KUALA LUMPUR: AmInvestment Bank has kept a “buy” on Sunway Bhd with an unchanged fair value of RM3.54 per share, based on a 15% discount to its sum-of-parts (SOP) value of RM4.18 per share and an implied PE of 11 times FY16 forecast.
It believed that Sunway’s long-term prospects were intact and the stock was currently trading at undemanding forward PEs of less than 10 times.
“The risks continue to be the lull in the property development market, but the construction division is expected to step up contributions to the group,” it said.

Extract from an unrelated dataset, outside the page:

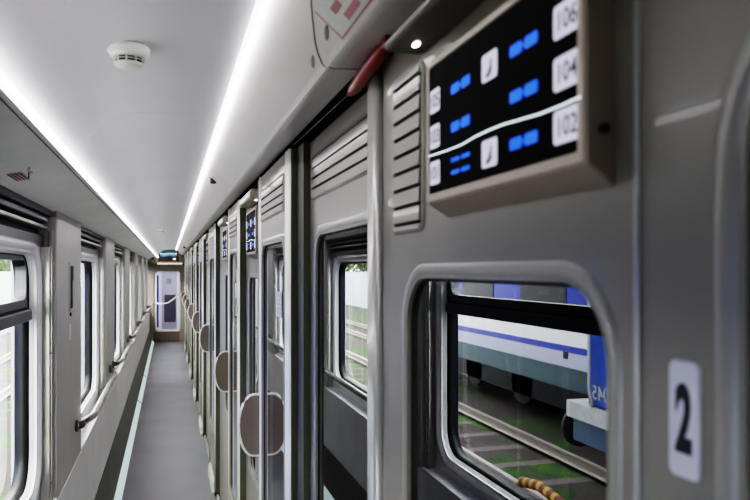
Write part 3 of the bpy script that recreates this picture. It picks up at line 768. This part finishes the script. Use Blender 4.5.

AmInvestment said Sunway posted a first quarter FY16 core net profit of RM104.5mil representing 20% and 19% of the house and consensus full-year forecasts, respectively.
“We deem the core earnings and overall operating performance to be within expectations. The bottom line was impacted by higher minority interest, stemming from the listing of the construction division, but boosted by an effective tax rate at 18.4%,” it said, adding that first quarter was traditionally weaker than fourth quarter due to seasonality.
It noted that the continuing slowdown in property development registered sales of only RM263mil as of end-March 2016 while unbilled sales amounted to RM2bil. It is targeting to launch RM1.6bil worth of projects this year. Property sales could rise to RM1.4bil from FY15’s RM1.2bil.
“Year-to-date, the construction division has secured RM2bil worth of internal and external projects, including the 60-month RM1.2bil MRT viaduct Package V201 (Sg Buloh –Persiaran Dagang line). As at end-March, the outstanding order book totalled RM5.02bil.
“The construction division registered better-than-expected margins to offset the shortfall in revenue. However, we expect bookings to pick up in the coming quarters as progress of the major projects gather pace,” AmInvestment said.